For the record, it can indeed be done by induction, and quite easily at that. Recall the generalization of Pascal’s identity, itself easily proved by induction on $m$:

$$\binom{n+m}k=\sum_{\ell}\binom{m}\ell\binom{n}{k-\ell}\;.$$

Assume now that $\binom{2^n-1}k$ is odd for $0\le k\le 2^n-1$. Then

$$\begin{align*} \binom{2^{n+1}-1}k&=\sum_{\ell=0}^{2^n}\binom{2^n}\ell\binom{2^{n+1}-1-2^n}{k-\ell}\\\\ &=\sum_{\ell=0}^{2^n}\binom{2^n}\ell\binom{2^n-1}{k-\ell}\\\\ &=\sum_{\ell=0}^{2^n}\left(\binom{2^n-1}{\ell-1}+\binom{2^n-1}\ell\right)\binom{2^n-1}{k-\ell}\\\\ &=\sum_{\ell=1}^{2^n}\binom{2^n-1}{\ell-1}\binom{2^n-1}{k-\ell}+\sum_{\ell=0}^{2^n}\binom{2^n-1}\ell\binom{2^n-1}{k-\ell}\;,\tag{1} \end{align*}$$

where $(1)$ is the sum of $2^n+2^n+1=2^{n+1}+1$ odd terms and is therefore odd.

Answer 7

How about a nice combinatorial proof after all that algebra? (It is still by induction, though -- sorry.)

$\binom{2^n-1}{k}$ is the number of strings of $2^n-1$ letters of which $k$ are a and the rest are b.

Most of these strings can be paired with a different string of the same kind by reading it backwards. The ones that can't are the palindromes.
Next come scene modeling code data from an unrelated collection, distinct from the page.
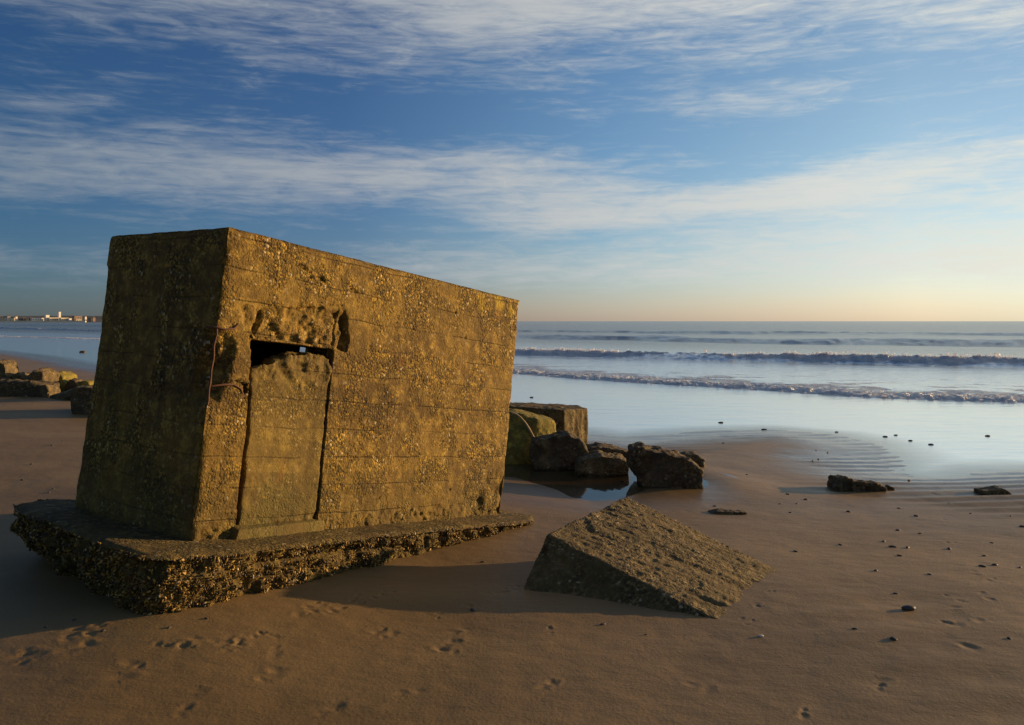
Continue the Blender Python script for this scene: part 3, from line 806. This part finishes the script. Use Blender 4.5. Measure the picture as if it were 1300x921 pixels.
o = mesh_obj('mussels', mm, M_mussel, slab); tag(o, kind='stuff')

# ------------------------------------------------------------------ rocks
def rock(name, label, cat, solids, mat, voxel=.02, a1=.03, f1=3., a2=.015, f2=11., seed=0, group=None, parent=None, fn=None):
    pts = np.array([p for s_ in solids for p in s_]); o0 = np.array([pts[:, 0].mean(), pts[:, 1].mean(), pts[:, 2].min()])
    me = remeshed([hull_bm([tuple(np.array(p) - o0) for p in s_]) for s_ in solids], voxel)
    V, N = get_co(me)
    Q = V + seed * 3.7
    V = V + N * (a1 * fbm(Q * f1, 4, seed) + a2 * fbm(Q * f2, 3, seed + 9))[:, None]
    if fn is not None: V = fn(V, N, o0)
    set_co(me, V)
    o = mesh_obj(name, me, mat, loc=tuple(o0)); tag(o, label, cat, group)
    return o

def slabpts(px, depth, thick, dz_base=-.15, back=(0, 0), dd=None):
    """photo outline placed at a distance and given real thickness behind it; the foot goes below the sand"""
    out = []
    for i, (x, y) in enumerate(px):
        d = depth if dd is None else dd[i]
        p = W(x, y, d); out.append(p); out.append(p + np.array([back[0], thick, back[1]]))
    return out

# wedge in the foreground
F_, R_ = ground(905, 785), ground(982, 722)
dR = R_ - F_
best = None
for d in np.linspace(4.6, 6.5, 400):
    L_ = W(695, 678, d); P_ = L_ + dR
    e = abs(CX + FPX * P_[0] / P_[1] - 795)
    if best is None or e < best[0]: best = (e, d)
L_ = W(695, 678, best[1]); P_ = L_ + dR; P_[2] = CAMH - (630 - HY) / FPX * P_[1]
BL = ground(663, 749)
down = BL - L_; down = down / abs(down[2])
sl = F_ - L_
Fx, Rx = F_ + sl * .2, R_ + sl * .2
pts = [L_, P_, Fx, Rx, L_ + down * .55, P_ + down * .55, Fx + down * .4, Rx + down * .4]
sax = sl / np.linalg.norm(sl); cax = dR / np.linalg.norm(dR)
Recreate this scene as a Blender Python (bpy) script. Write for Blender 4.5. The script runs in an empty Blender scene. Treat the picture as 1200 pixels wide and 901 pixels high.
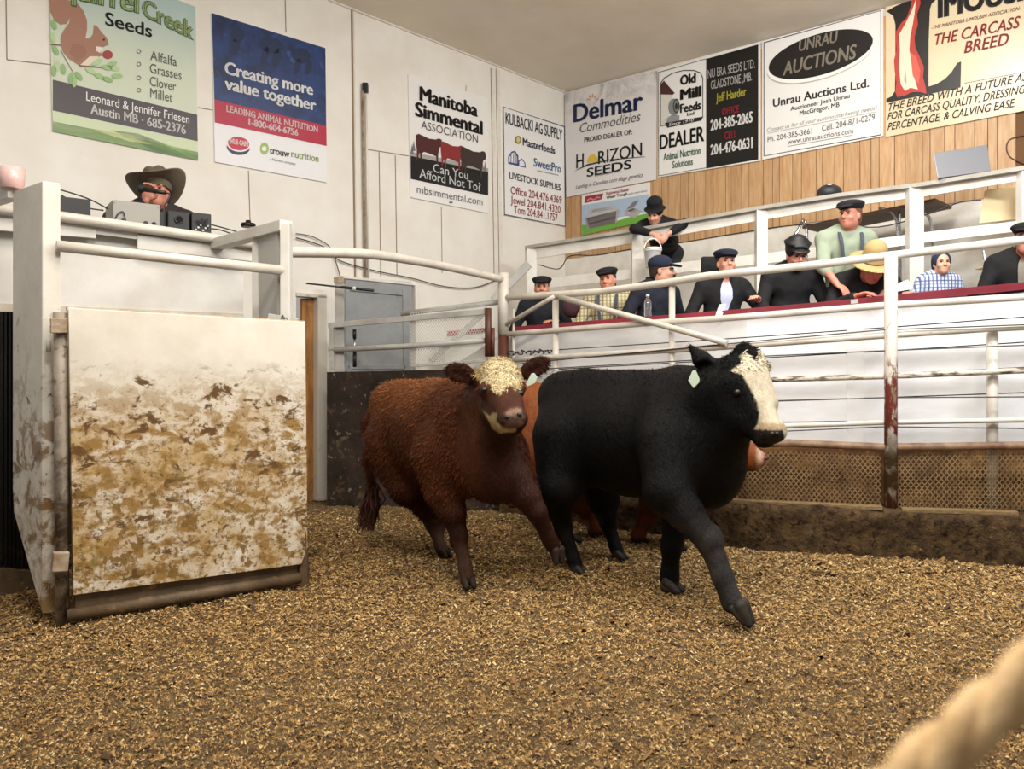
import bpy, math, random
import numpy as np
from mathutils import Vector, Matrix
random.seed(7); RNG = np.random.default_rng(7)
SC = bpy.context.scene; COL = SC.collection

# ------------------------------------------------------------------ camera, light, exposure
FP, HZ, EYE = 940.0, 440.0, 1.30          # focal length in pixels (1200 wide), horizon row, eye height
cam_d = bpy.data.cameras.new('camera'); cam = bpy.data.objects.new('camera', cam_d); COL.objects.link(cam)
cam_d.sensor_width = 36.0; cam_d.lens = FP / 1200 * 36.0
cam_d.shift_y = (HZ - 450.5) / 1200.0
cam.location = (0, 0, EYE); cam.rotation_euler = (math.pi / 2, 0, 0)
cam_d.clip_start = 0.05
cam_d.dof.use_dof = True; cam_d.dof.focus_distance = 5.6; cam_d.dof.aperture_fstop = 5.0
SC.camera = cam
SC.view_settings.view_transform = 'Standard'; SC.view_settings.look = 'None'
SC.view_settings.exposure = 0.36; SC.view_settings.gamma = 1.0
SC.view_settings.use_curve_mapping = False
world = bpy.data.worlds.new('hall_ambient'); SC.world = world; world.use_nodes = True
world.node_tree.nodes['Background'].inputs[0].default_value = (1.0, 0.95, 0.89, 1)
world.node_tree.nodes['Background'].inputs[1].default_value = 0.29

def lamp(name, loc, target, sx, sy, power, color):
    d = bpy.data.lights.new(name, 'AREA'); d.shape = 'RECTANGLE'; d.size = sx; d.size_y = sy
    d.energy = power; d.color = color
    o = bpy.data.objects.new(name, d); COL.objects.link(o); o.location = loc
    o.rotation_euler = (Vector(target) - Vector(loc)).to_track_quat('-Z', 'Y').to_euler()
    return o
WARM = (1.0, 0.92, 0.81); WHITE = (1.0, 0.965, 0.92); COOL = (0.86, 0.93, 1.0)
lamp('ring_lamp', (-1.0, 3.1, 4.95), (-1.0, 3.2, 0), 2.4, 0.5, 95, WARM)
lamp('ring_lamp', (1.4, 3.1, 4.95), (1.4, 3.2, 0), 2.4, 0.5, 95, WARM)
lamp('ring_lamp', (0.2, 0.8, 4.9), (0.2, 1.2, 0), 2.4, 0.6, 95, WARM)
lamp('stand_fill', (3.3, 3.4, 4.2), (2.9, 6.3, 1.3), 1.4, 0.4, 95, COOL)  # added unseen fill light, aimed to brighten the white planks
lamp('stand_fill', (2.4, 5.7, 4.9), (1.9, 8.6, 2.2), 1.6, 0.4, 60, WHITE)  # second added fill, out of frame, lifts the upper seating
def point_fill(name, loc, power, color, r=.22):
    d = bpy.data.lights.new(name, 'POINT'); d.energy = power; d.color = color; d.shadow_soft_size = r
    o = bpy.data.objects.new(name, d); COL.objects.link(o); o.location = loc
point_fill('ceiling_fill', (-0.7, 1.9, 3.9), 95, WHITE); point_fill('ceiling_fill', (2.4, 2.6, 3.9), 95, WHITE)  # added point lights out of view, brighten the ceiling and upper walls

# ------------------------------------------------------------------ projection helpers
def P(u, v, Y):
    return Vector(((u - 600) / FP * Y, Y, EYE + (HZ - v) / FP * Y))
def GY(v, z=0.0): return (EYE - z) * FP / (v - HZ)
def interpY(tab):
    us = np.array([a for a, b in tab], float); inv = np.array([1 / b for a, b in tab], float)
    def f(u):
        if u <= us[0]: i = 0
        elif u >= us[-1]: i = len(us) - 2
        else: i = int(np.searchsorted(us, u) - 1)
        t = (u - us[i]) / (us[i + 1] - us[i])
        return 1 / (inv[i] + t * (inv[i + 1] - inv[i]))
    return f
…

How many palindromes are there? We can choose a palindrome by taking one of the $\binom{2^{n-1}-1}{\lfloor k/2\rfloor}$ possible first almost-halves, followed by either a or b according to whether $k$ is odd or even, followed by the reverse of the first half.

By the induction hypotheis $\binom{2^{n-1}-1}{\lfloor k/2\rfloor}$ is odd. So there's an odd number of palindromes among our strings. And the non-palindromes match up two by two, so adding those in we still have an odd number of qualifying strings.